> **DO THIS**
Quote the listing below in full and exactly as written, but omit every picture.

####################

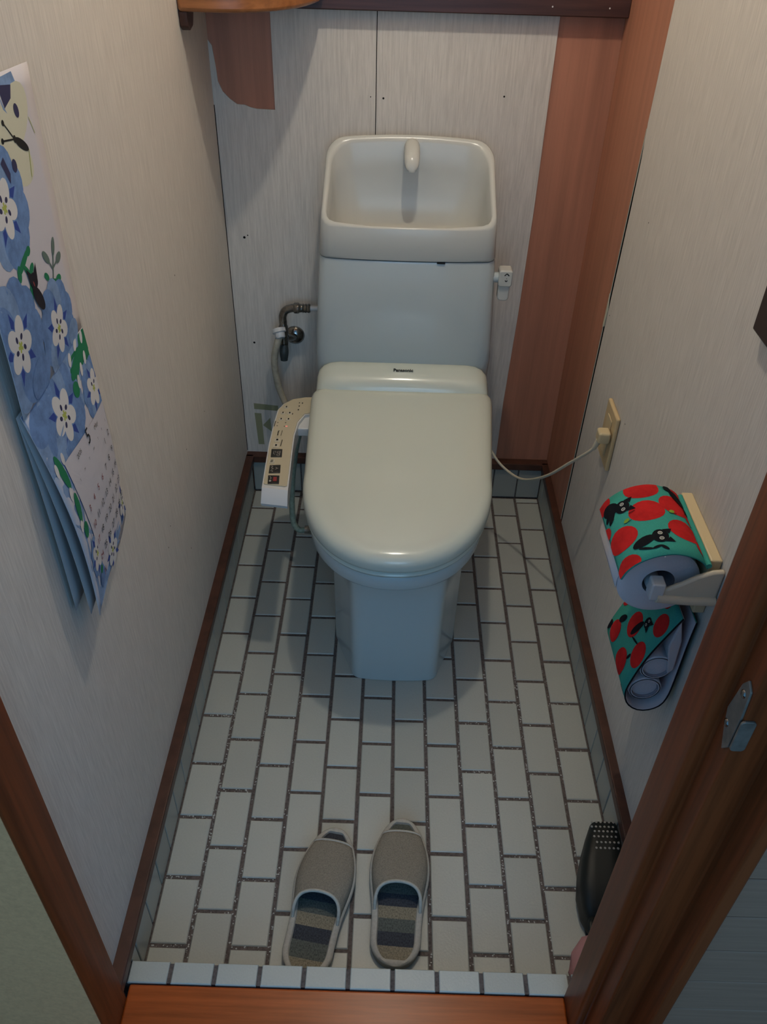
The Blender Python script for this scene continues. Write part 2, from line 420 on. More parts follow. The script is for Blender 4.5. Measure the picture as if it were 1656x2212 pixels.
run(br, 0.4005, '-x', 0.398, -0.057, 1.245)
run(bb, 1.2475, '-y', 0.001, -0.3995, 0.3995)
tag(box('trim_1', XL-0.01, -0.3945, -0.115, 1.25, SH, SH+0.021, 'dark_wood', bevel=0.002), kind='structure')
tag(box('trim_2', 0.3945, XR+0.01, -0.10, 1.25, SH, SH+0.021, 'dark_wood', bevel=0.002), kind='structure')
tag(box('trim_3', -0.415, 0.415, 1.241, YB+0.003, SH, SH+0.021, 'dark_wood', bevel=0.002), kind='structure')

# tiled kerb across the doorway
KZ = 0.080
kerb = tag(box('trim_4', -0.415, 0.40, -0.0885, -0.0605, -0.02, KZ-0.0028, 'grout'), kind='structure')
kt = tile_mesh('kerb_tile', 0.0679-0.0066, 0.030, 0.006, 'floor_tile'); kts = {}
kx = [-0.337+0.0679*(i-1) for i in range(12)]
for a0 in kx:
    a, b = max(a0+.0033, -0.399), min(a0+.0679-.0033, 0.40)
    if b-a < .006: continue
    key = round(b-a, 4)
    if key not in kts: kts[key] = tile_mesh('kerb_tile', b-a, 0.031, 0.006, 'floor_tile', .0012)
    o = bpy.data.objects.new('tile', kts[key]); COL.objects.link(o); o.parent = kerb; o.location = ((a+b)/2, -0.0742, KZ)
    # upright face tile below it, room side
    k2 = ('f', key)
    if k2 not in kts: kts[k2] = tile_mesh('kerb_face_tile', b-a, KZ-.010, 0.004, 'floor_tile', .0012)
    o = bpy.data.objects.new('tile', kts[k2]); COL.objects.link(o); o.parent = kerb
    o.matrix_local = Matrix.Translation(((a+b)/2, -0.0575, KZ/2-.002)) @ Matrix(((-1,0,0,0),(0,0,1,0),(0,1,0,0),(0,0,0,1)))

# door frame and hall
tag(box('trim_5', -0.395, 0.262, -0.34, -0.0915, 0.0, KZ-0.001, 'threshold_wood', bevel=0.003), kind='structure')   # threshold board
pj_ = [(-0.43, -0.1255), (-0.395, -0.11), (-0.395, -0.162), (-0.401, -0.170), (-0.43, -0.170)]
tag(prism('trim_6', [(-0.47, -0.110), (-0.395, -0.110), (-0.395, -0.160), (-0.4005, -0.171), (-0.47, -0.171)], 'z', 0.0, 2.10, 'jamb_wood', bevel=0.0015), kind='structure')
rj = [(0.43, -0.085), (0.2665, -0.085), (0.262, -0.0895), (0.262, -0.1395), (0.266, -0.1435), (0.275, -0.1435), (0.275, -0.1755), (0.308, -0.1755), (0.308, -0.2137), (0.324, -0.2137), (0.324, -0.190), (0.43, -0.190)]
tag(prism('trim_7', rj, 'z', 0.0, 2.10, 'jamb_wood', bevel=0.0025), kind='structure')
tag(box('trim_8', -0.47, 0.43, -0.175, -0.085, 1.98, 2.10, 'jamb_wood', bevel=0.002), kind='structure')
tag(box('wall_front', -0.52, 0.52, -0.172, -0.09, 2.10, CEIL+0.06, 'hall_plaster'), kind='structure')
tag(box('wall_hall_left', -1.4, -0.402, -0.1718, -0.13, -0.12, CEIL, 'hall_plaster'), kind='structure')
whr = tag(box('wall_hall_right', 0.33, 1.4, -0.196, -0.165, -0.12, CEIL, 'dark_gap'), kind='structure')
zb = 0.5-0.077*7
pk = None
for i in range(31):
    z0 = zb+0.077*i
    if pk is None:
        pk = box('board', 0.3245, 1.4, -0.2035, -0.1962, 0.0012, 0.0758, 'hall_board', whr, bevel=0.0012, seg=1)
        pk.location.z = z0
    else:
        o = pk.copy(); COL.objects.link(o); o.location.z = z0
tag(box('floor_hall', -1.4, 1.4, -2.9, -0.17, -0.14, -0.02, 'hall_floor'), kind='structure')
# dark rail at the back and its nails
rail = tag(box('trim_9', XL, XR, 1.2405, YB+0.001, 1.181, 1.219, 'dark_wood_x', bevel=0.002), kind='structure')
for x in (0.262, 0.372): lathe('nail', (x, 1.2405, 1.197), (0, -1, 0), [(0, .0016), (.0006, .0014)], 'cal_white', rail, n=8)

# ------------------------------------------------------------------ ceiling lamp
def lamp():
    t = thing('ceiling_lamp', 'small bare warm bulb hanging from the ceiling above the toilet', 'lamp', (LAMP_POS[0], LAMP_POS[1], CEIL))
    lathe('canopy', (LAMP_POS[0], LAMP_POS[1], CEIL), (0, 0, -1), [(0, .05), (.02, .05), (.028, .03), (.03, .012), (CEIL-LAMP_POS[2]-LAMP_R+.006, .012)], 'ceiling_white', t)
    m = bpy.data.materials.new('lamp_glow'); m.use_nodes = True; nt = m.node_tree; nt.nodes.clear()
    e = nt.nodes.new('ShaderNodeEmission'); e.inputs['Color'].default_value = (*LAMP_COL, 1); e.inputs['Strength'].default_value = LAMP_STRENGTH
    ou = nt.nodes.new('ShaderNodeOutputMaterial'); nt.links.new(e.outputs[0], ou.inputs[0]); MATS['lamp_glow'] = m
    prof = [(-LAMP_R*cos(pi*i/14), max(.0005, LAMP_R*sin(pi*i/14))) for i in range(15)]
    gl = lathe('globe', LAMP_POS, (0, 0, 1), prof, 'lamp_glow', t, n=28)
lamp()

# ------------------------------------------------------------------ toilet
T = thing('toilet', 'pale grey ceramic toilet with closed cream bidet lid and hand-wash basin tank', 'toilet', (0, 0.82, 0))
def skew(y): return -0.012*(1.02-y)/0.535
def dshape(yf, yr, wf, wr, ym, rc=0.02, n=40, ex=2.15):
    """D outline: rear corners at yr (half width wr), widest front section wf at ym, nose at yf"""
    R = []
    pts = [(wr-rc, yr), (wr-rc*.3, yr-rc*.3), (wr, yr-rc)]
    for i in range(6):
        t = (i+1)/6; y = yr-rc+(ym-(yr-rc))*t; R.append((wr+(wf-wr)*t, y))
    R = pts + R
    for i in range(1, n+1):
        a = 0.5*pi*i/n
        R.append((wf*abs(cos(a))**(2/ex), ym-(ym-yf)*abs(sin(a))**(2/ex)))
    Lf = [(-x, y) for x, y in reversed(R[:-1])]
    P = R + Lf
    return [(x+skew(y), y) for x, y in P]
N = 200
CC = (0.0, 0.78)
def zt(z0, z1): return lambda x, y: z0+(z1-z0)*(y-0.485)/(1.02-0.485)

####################

> **TASK OUTPUT**
The Blender Python script for this scene continues. Write part 2, from line 420 on. More parts follow. The script is for Blender 4.5. Measure the picture as if it were 1656x2212 pixels.
run(br, 0.4005, '-x', 0.398, -0.057, 1.245)
run(bb, 1.2475, '-y', 0.001, -0.3995, 0.3995)
tag(box('trim_1', XL-0.01, -0.3945, -0.115, 1.25, SH, SH+0.021, 'dark_wood', bevel=0.002), kind='structure')
tag(box('trim_2', 0.3945, XR+0.01, -0.10, 1.25, SH, SH+0.021, 'dark_wood', bevel=0.002), kind='structure')
tag(box('trim_3', -0.415, 0.415, 1.241, YB+0.003, SH, SH+0.021, 'dark_wood', bevel=0.002), kind='structure')

# tiled kerb across the doorway
KZ = 0.080
kerb = tag(box('trim_4', -0.415, 0.40, -0.0885, -0.0605, -0.02, KZ-0.0028, 'grout'), kind='structure')
kt = tile_mesh('kerb_tile', 0.0679-0.0066, 0.030, 0.006, 'floor_tile'); kts = {}
kx = [-0.337+0.0679*(i-1) for i in range(12)]
for a0 in kx:
    a, b = max(a0+.0033, -0.399), min(a0+.0679-.0033, 0.40)
    if b-a < .006: continue
    key = round(b-a, 4)
    if key not in kts: kts[key] = tile_mesh('kerb_tile', b-a, 0.031, 0.006, 'floor_tile', .0012)
    o = bpy.data.objects.new('tile', kts[key]); COL.objects.link(o); o.parent = kerb; o.location = ((a+b)/2, -0.0742, KZ)
    # upright face tile below it, room side
    k2 = ('f', key)
    if k2 not in kts: kts[k2] = tile_mesh('kerb_face_tile', b-a, KZ-.010, 0.004, 'floor_tile', .0012)
    o = bpy.data.objects.new('tile', kts[k2]); COL.objects.link(o); o.parent = kerb
    o.matrix_local = Matrix.Translation(((a+b)/2, -0.0575, KZ/2-.002)) @ Matrix(((-1,0,0,0),(0,0,1,0),(0,1,0,0),(0,0,0,1)))

# door frame and hall
tag(box('trim_5', -0.395, 0.262, -0.34, -0.0915, 0.0, KZ-0.001, 'threshold_wood', bevel=0.003), kind='structure')   # threshold board
pj_ = [(-0.43, -0.1255), (-0.395, -0.11), (-0.395, -0.162), (-0.401, -0.170), (-0.43, -0.170)]
tag(prism('trim_6', [(-0.47, -0.110), (-0.395, -0.110), (-0.395, -0.160), (-0.4005, -0.171), (-0.47, -0.171)], 'z', 0.0, 2.10, 'jamb_wood', bevel=0.0015), kind='structure')
rj = [(0.43, -0.085), (0.2665, -0.085), (0.262, -0.0895), (0.262, -0.1395), (0.266, -0.1435), (0.275, -0.1435), (0.275, -0.1755), (0.308, -0.1755), (0.308, -0.2137), (0.324, -0.2137), (0.324, -0.190), (0.43, -0.190)]
tag(prism('trim_7', rj, 'z', 0.0, 2.10, 'jamb_wood', bevel=0.0025), kind='structure')
tag(box('trim_8', -0.47, 0.43, -0.175, -0.085, 1.98, 2.10, 'jamb_wood', bevel=0.002), kind='structure')
tag(box('wall_front', -0.52, 0.52, -0.172, -0.09, 2.10, CEIL+0.06, 'hall_plaster'), kind='structure')
tag(box('wall_hall_left', -1.4, -0.402, -0.1718, -0.13, -0.12, CEIL, 'hall_plaster'), kind='structure')
whr = tag(box('wall_hall_right', 0.33, 1.4, -0.196, -0.165, -0.12, CEIL, 'dark_gap'), kind='structure')
zb = 0.5-0.077*7
pk = None
for i in range(31):
    z0 = zb+0.077*i
    if pk is None:
        pk = box('board', 0.3245, 1.4, -0.2035, -0.1962, 0.0012, 0.0758, 'hall_board', whr, bevel=0.0012, seg=1)
        pk.location.z = z0
    else:
        o = pk.copy(); COL.objects.link(o); o.location.z = z0
tag(box('floor_hall', -1.4, 1.4, -2.9, -0.17, -0.14, -0.02, 'hall_floor'), kind='structure')
# dark rail at the back and its nails
rail = tag(box('trim_9', XL, XR, 1.2405, YB+0.001, 1.181, 1.219, 'dark_wood_x', bevel=0.002), kind='structure')
for x in (0.262, 0.372): lathe('nail', (x, 1.2405, 1.197), (0, -1, 0), [(0, .0016), (.0006, .0014)], 'cal_white', rail, n=8)

# ------------------------------------------------------------------ ceiling lamp
def lamp():
    t = thing('ceiling_lamp', 'small bare warm bulb hanging from the ceiling above the toilet', 'lamp', (LAMP_POS[0], LAMP_POS[1], CEIL))
    lathe('canopy', (LAMP_POS[0], LAMP_POS[1], CEIL), (0, 0, -1), [(0, .05), (.02, .05), (.028, .03), (.03, .012), (CEIL-LAMP_POS[2]-LAMP_R+.006, .012)], 'ceiling_white', t)
    m = bpy.data.materials.new('lamp_glow'); m.use_nodes = True; nt = m.node_tree; nt.nodes.clear()
    e = nt.nodes.new('ShaderNodeEmission'); e.inputs['Color'].default_value = (*LAMP_COL, 1); e.inputs['Strength'].default_value = LAMP_STRENGTH
    ou = nt.nodes.new('ShaderNodeOutputMaterial'); nt.links.new(e.outputs[0], ou.inputs[0]); MATS['lamp_glow'] = m
    prof = [(-LAMP_R*cos(pi*i/14), max(.0005, LAMP_R*sin(pi*i/14))) for i in range(15)]
    gl = lathe('globe', LAMP_POS, (0, 0, 1), prof, 'lamp_glow', t, n=28)
lamp()

# ------------------------------------------------------------------ toilet
T = thing('toilet', 'pale grey ceramic toilet with closed cream bidet lid and hand-wash basin tank', 'toilet', (0, 0.82, 0))
def skew(y): return -0.012*(1.02-y)/0.535
def dshape(yf, yr, wf, wr, ym, rc=0.02, n=40, ex=2.15):
    """D outline: rear corners at yr (half width wr), widest front section wf at ym, nose at yf"""
    R = []
    pts = [(wr-rc, yr), (wr-rc*.3, yr-rc*.3), (wr, yr-rc)]
    for i in range(6):
        t = (i+1)/6; y = yr-rc+(ym-(yr-rc))*t; R.append((wr+(wf-wr)*t, y))
    R = pts + R
    for i in range(1, n+1):
        a = 0.5*pi*i/n
        R.append((wf*abs(cos(a))**(2/ex), ym-(ym-yf)*abs(sin(a))**(2/ex)))
    Lf = [(-x, y) for x, y in reversed(R[:-1])]
    P = R + Lf
    return [(x+skew(y), y) for x, y in P]
N = 200
CC = (0.0, 0.78)
def zt(z0, z1): return lambda x, y: z0+(z1-z0)*(y-0.485)/(1.02-0.485)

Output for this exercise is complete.